Bulgarian law therefore did not provide compensatory and preventive remedies that were sufficiently certain or effective, and the Court was not persuaded that the remedies available dealt adequately with issues arising under Article 3 of the Convention. Accordingly, the Court held that there had been a violation of Article 13 of the Convention.

Article 46 (binding force and implementation)

The Court observed that poor detention conditions had been a recurrent problem in Bulgaria, which had led to 25 violations of the Convention since the Court’s first judgment against Bulgaria on the subject in 2004 (Iorgov v. Bulgaria, no. 40653/98, 11 March 2004).

Whilst those cases, and the present case, related to various different detention facilities in Bulgaria, they all concerned recurring issues of a lack of sufficient living space, unjustified restrictions on access to natural light and air, poor hygiene, and lack of privacy and personal dignity when using sanitary facilities. The breaches were therefore not the consequence of isolated incidents; they originated in a widespread problem resulting from a malfunctioning of the Bulgarian penitentiary system and insufficient safeguards against inhuman and degrading treatment.

The applicants’ cases as well as many other cases – the Court having already decided more than 20, and there being approximately 40 more applications concerning detention conditions in Bulgaria currently pending before the Court – highlighted a systemic problem within the Bulgarian prison system, justifying a pilot-judgment procedure because of the serious and persistent nature of the problems identified.

The Court considered that there was a variety of factors contributing to the problem. Some of these, such as the insufficient capacity of the Bulgarian correctional facilities and their obsolescence and poor state of repair, could chiefly be attributed to the protracted lack of investment by the authorities in the penitentiary system’s facilities. Others, such as the lack of ready access to the toilet for inmates at night, appeared to be due to the physical characteristics of the correctional facilities, and the inmate management practices followed in them. As a result, prisoners affected by violations of the Convention, like those found in the present case, continued to seek redress before the Court rather than taking advantage of domestic remedies to address any deficiencies in their treatment.

The Court abstained from giving specific indications on the general measures that needed to be taken by Bulgaria with a view to bringing conditions of detention in its correctional facilities into line with Article 3 of the Convention when implementing this judgment. The Court found that, given the nature of the issues involved, specific instructions on these points would exceed its judicial function.

It nevertheless said that the only way for Bulgaria to address the problem of obsolete prison buildings was either by carrying out major repairs in the existing ones or by constructing new ones. It also gave some ideas about the way in which the Bulgarian authorities could go about reducing the problem of overcrowding.

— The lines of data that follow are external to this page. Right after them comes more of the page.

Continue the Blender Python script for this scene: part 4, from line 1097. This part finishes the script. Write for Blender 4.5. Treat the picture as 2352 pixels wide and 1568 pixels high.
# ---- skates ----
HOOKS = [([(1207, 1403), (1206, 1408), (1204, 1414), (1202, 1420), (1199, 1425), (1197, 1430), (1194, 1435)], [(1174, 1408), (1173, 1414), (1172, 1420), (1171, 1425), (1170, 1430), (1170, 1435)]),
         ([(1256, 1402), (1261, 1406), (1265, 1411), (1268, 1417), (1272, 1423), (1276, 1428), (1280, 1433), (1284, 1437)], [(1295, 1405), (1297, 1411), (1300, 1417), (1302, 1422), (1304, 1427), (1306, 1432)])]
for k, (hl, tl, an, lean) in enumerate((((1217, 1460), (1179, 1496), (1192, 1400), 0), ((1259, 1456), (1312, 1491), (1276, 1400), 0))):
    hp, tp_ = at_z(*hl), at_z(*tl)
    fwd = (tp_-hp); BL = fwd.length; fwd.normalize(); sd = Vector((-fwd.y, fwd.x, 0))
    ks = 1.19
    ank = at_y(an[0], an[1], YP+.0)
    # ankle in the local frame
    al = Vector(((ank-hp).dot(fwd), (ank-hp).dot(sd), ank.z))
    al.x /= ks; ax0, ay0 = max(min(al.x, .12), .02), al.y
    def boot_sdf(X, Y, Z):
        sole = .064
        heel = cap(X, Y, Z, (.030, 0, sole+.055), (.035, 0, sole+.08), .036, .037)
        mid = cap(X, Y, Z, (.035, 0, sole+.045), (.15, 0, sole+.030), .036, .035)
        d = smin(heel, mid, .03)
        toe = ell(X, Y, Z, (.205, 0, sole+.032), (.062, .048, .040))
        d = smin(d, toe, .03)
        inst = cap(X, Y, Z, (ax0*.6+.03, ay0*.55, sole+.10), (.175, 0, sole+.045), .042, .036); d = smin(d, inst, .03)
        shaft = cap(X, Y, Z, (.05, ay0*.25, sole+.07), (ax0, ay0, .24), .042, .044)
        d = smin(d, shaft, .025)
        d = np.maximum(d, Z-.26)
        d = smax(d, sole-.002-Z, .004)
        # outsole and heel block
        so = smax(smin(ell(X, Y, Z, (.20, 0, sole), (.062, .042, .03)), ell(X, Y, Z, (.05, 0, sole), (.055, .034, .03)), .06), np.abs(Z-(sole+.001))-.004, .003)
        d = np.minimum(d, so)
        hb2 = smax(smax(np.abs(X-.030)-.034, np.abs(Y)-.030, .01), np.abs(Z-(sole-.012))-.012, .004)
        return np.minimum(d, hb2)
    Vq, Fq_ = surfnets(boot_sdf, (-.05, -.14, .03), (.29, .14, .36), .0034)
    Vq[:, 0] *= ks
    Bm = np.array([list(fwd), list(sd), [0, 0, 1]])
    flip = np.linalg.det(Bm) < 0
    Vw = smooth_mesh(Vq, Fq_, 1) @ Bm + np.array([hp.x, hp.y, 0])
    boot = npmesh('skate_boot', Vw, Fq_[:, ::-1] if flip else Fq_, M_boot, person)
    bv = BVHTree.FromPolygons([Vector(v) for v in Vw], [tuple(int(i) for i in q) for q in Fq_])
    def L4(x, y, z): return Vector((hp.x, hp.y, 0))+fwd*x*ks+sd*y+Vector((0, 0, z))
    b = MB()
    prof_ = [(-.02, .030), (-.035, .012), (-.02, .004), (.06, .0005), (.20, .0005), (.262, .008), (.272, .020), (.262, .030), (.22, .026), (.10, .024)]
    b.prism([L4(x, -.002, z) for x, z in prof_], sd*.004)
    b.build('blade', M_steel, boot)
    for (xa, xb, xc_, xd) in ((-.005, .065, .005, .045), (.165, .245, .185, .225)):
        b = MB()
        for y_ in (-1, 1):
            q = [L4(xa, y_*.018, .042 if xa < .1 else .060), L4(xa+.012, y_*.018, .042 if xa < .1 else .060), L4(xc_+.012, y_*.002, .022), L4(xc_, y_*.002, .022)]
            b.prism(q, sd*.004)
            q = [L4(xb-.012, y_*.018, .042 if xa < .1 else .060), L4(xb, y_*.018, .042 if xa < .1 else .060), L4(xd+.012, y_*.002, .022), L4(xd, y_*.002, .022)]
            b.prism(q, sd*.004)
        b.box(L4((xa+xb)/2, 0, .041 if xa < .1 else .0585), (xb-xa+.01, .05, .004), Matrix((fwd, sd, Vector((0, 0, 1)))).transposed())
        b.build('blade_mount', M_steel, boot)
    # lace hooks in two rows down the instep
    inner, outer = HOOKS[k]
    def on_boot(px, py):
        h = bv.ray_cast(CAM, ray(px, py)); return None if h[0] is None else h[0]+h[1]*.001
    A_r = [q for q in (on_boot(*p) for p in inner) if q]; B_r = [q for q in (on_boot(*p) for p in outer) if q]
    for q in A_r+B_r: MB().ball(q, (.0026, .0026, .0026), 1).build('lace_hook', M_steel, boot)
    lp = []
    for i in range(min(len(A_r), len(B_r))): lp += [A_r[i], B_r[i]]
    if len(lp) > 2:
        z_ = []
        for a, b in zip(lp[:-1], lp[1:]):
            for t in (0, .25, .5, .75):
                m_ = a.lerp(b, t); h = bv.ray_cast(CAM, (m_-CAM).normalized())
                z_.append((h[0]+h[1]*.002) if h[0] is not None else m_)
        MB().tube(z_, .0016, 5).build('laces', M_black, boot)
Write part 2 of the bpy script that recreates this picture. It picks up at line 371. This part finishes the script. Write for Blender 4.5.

However, the position in relation to the general measures required to redress the systemic problem underlying the breach of Article 13 of the Convention found in the present case was different. The Court said that its findings under this Article required specific changes in the Bulgarian legal system that would enable any person in the applicants’ position to complain of a breach of Article 3 of the Convention resulting from poor detention conditions and obtain adequate relief – preventive and compensatory, depending on the specific circumstances of the person concerned – for any such breach at domestic level.

The Court therefore held that Bulgaria, in cooperation with the Council of Europe’s Committee of Ministers, had to set up, within 18 months from the date on which this judgment becomes final, a combination of effective remedies in respect of poor conditions of detention that have both preventive and compensatory effects. The Court also held that Mr Zlatev was to be transferred to another correctional facility at the time that this judgment becomes final if he so chooses.

Article 41 (just satisfaction)

The Court held that Bulgaria was to pay Mr Neshkov 6,750 euros (EUR), Mr Yordanov EUR 10,000 and Mr Zlatev EUR 11,625 in respect of non-pecuniary damage(echrcaselaw.com editing).